Ransomware attacks hit eighty-nine organizations in the United States education section in 2022. According to Bleeping Computer, these attacks included forty-four universities and forty-five school districts. According to the cybersecurity company Emsisoft, fifty-eight had victims' data stolen in those attacks.

 

According to Akins IT, the most common cyber threats to a school district are phishing, human error leading to breaches in cybersecurity, ransomware, a password attack, and form jacking. Schools are an ideal target for hackers because they contain personal data. Hackers commonly breach a server with personal and financial information through admission information and student IDs.

 

To avoid cyber threats, schools should use a spam filter.
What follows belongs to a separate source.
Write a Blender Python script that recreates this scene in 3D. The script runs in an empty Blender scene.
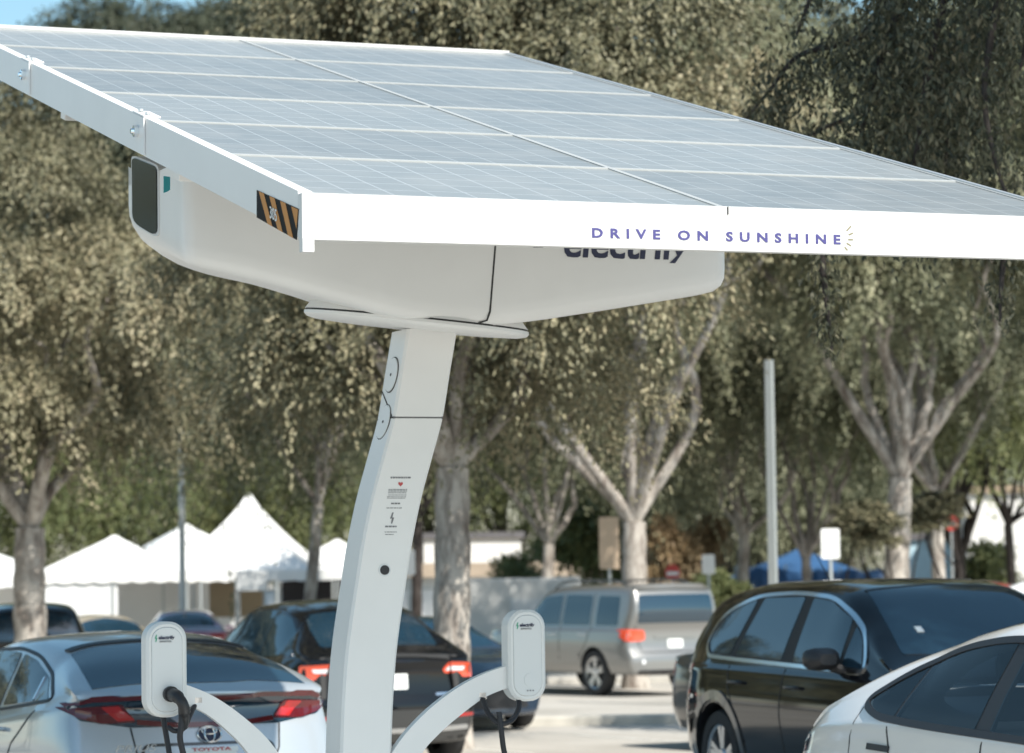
import bpy, bmesh, math, random
import numpy as np
from mathutils import Vector, Matrix
from mathutils.bvhtree import BVHTree

R = math.radians
scene = bpy.context.scene
col = scene.collection
random.seed(7)
rng = np.random.default_rng(11)

# ------------------------------------------------------------------ camera
F_PX, W_PX, H_PX, YH, ROLL, CAM_H = 3100.0, 1024, 753, 570.0, R(0.8), 1.85
pitch = math.atan((YH - H_PX / 2) / F_PX)
_r0 = Vector((1, 0, 0)); CF = Vector((0, math.cos(pitch), math.sin(pitch))); _u0 = Vector((0, -math.sin(pitch), math.cos(pitch)))
CR = _r0 * math.cos(ROLL) - _u0 * math.sin(ROLL)
CU = _u0 * math.cos(ROLL) + _r0 * math.sin(ROLL)
CAM = Vector((0, 0, CAM_H))
cd = bpy.data.cameras.new('camera'); cam = bpy.data.objects.new('camera', cd); col.objects.link(cam)
m = Matrix((CR, CU, -CF)).transposed().to_4x4(); m.translation = CAM; cam.matrix_world = m
cd.sensor_width = 36; cd.lens = F_PX / W_PX * 36; cd.clip_end = 6000; cd.clip_start = 0.5
cd.dof.use_dof = True; cd.dof.focus_distance = 13.2; cd.dof.aperture_fstop = 3.9
scene.camera = cam

def ray(px, py):
    return (CF + CR * ((px - W_PX / 2) / F_PX) - CU * ((py - H_PX / 2) / F_PX)).normalized()
def at(px, py, Y):
    """the place at distance Y (metres along +Y) seen in direction px,py"""
    d = ray(px, py); return CAM + d * (Y / d.y)
def gz(y):
    return -0.011 * (min(max(y, 22), 55) - 22)
def ground_at(px, Y):
    p = at(px, 600, Y); return Vector((p.x, Y, gz(Y)))

# ------------------------------------------------------------------ materials
def mat(name, base=(0.5, 0.5, 0.5), rough=0.5, metal=0.0, coat=0.0, spec=0.5, var=0.0, vscale=6.0, bump=0.0, ior=1.5):
    M = bpy.data.materials.new(name); M.use_nodes = True
    nt = M.node_tree; b = nt.nodes['Principled BSDF']
    b.inputs['Base Color'].default_value = (*base, 1); b.inputs['Roughness'].default_value = rough
    b.inputs['Metallic'].default_value = metal; b.inputs['Coat Weight'].default_value = coat
    b.inputs['Coat Roughness'].default_value = 0.03
    b.inputs['Specular IOR Level'].default_value = spec; b.inputs['IOR'].default_value = ior
    if var or bump:
        tc = nt.nodes.new('ShaderNodeTexCoord'); n = nt.nodes.new('ShaderNodeTexNoise')
        n.inputs['Scale'].default_value = vscale; n.inputs['Detail'].default_value = 6
        nt.links.new(tc.outputs['Object'], n.inputs['Vector'])
        if var:
            r = nt.nodes.new('ShaderNodeValToRGB')
            r.color_ramp.elements[0].position = 0.3; r.color_ramp.elements[1].position = 0.7
            r.color_ramp.elements[0].color = (*[c * (1 - var) for c in base], 1)
            r.color_ramp.elements[1].color = (*[min(1, c * (1 + var * .6)) for c in base], 1)
            nt.links.new(n.outputs['Fac'], r.inputs['Fac']); nt.links.new(r.outputs['Color'], b.inputs['Base Color'])
        if bump:
            bp = nt.nodes.new('ShaderNodeBump'); bp.inputs['Strength'].default_value = bump; bp.inputs['Distance'].default_value = .015
            nt.links.new(n.outputs['Fac'], bp.inputs['Height']); nt.links.new(bp.outputs['Normal'], b.inputs['Normal'])
    return M

MT = {}
MT['white'] = mat('white_powder_coat', (.78, .775, .76), .38, var=.03, vscale=3)
MT['white_trim'] = mat('white_trim', (.64, .64, .63), .45, var=.03, vscale=2)
MT['frame_alu'] = mat('anodised_frame', (.44, .455, .45), .45)
MT['pod'] = mat('pod_plastic', (.74, .74, .72), .45)
MT['pod_face'] = mat('pod_face', (.7, .71, .7), .4)
MT['alu'] = mat('brushed_aluminium', (.62, .64, .65), .35, metal=.6)
MT['vent_dark'] = mat('vent_dark', (.015, .015, .016), .12, spec=.35, var=.5, vscale=14)
MT['sticker_black'] = mat('sticker_black', (.02, .02, .02), .7, spec=.1)
MT['seam'] = mat('seam_rubber', (.03, .03, .03), .7)
MT['black'] = mat('black_plastic', (.02, .02, .022), .45)
MT['rubber'] = mat('cable_rubber', (.018, .018, .022), .55)
MT['navy'] = mat('navy_vinyl', (.025, .03, .07), .5)
MT['violet'] = mat('violet_vinyl', (.06, .055, .2), .5)
MT['ink'] = mat('grey_ink', (.2, .2, .21), .6)
MT['redink'] = mat('red_ink', (.5, .08, .08), .6)
MT['teal'] = mat('teal_vinyl', (.02, .25, .28), .5)
MT['green_ink'] = mat('green_vinyl', (.03, .35, .2), .5)
MT['hatch_yellow'] = mat('amber_reflective', (.5, .2, .02), .5)
MT['glass'] = mat('car_glass', (.012, .034, .055), .03, spec=.8, ior=1.7)
MT['glass_side'] = mat('side_glass', (.014, .036, .055), .02, spec=.8, ior=1.6)
MT['tyre'] = mat('tyre_rubber', (.025, .025, .026), .75, var=.2, vscale=20)
MT['rim'] = mat('alloy_rim', (.6, .61, .62), .25, metal=.85)
MT['chrome'] = mat('chrome', (.82, .84, .86), .12, metal=1.0)
MT['red_lens'] = mat('red_lens', (.42, .02, .02), .12, coat=1)
MT['orange_lens'] = mat('bright_red_lens', (.75, .09, .04), .12, coat=1)
MT['dark_red'] = mat('dark_red_lens', (.1, .008, .012), .1, coat=1)
MT['clear_lens'] = mat('clear_lens', (.75, .76, .78), .1, coat=1)
MT['plate'] = mat('plate_white', (.78, .8, .78), .5)
MT['paint_silver'] = mat('pearl_silver_paint', (.5, .54, .57), .3, metal=.45, coat=1)
MT['paint_black'] = mat('black_paint', (.006, .007, .009), .08, coat=.5, spec=.25)
MT['paint_gray'] = mat('grey_beige_paint', (.27, .268, .258), .3, metal=.5, coat=.9)
MT['paint_blue'] = mat('dark_blue_paint', (.02, .035, .06), .2, coat=1)
MT['paint_white'] = mat('white_paint', (.82, .82, .82), .22, coat=1)
MT['paint_maroon'] = mat('mauve_paint', (.34, .16, .25), .3, coat=1)
MT['paint_red'] = mat('red_paint', (.4, .04, .04), .3, coat=1)
MT['paint_tan'] = mat('tan_paint', (.4, .33, .22), .35, coat=.6)
MT['paint_dark'] = mat('dark_grey_paint', (.03, .032, .033), .3, coat=1)
MT['tent'] = mat('tent_vinyl', (.84, .84, .82), .6, var=.04, vscale=2)
MT['tent_side'] = mat('tent_sidewall', (.74, .75, .75), .7, var=.05, vscale=1)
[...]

According to Akins IT, the filter will identify all phishing attempts, educate all personnel, seek professional help from a security specialist, create complex passwords, and run vulnerability tests.

 

Cyber liability insurance is a tool that can help schools recover after a cyberattack occurs. The insurance will not stop the cyber-attacks from happening but could provide school districts assistance with recovery relief following the incident. However, this insurance may be something other than what school districts can afford.

 

School systems are highly dependent on technology and the systems that they have in place. When a school's system is attacked, it impacts every aspect of the organization. When the systems are tampered with, the school cannot function correctly, forcing the school to shut down until the problem is resolved.

 

According to the Des Moines school district's interim superintendent, Matt Smith, when a school district's system is down, it affects everything from school bus routes to lunch systems.

 

The first cyberattack on a school system occurred in 2002. Hackers from Princeton University attacked Yale's security system. This incident sparked a series of attacks directed at students and employees from other universities. The education sector was the third most affected sector by data breaches in the United States in 2019, according to Statista.

 

Cyber-attacks on school districts are not a growing phenomenon but are growing in scale. School districts need to put proper systems in place to keep both the school as a whole and everyone a part of it safe.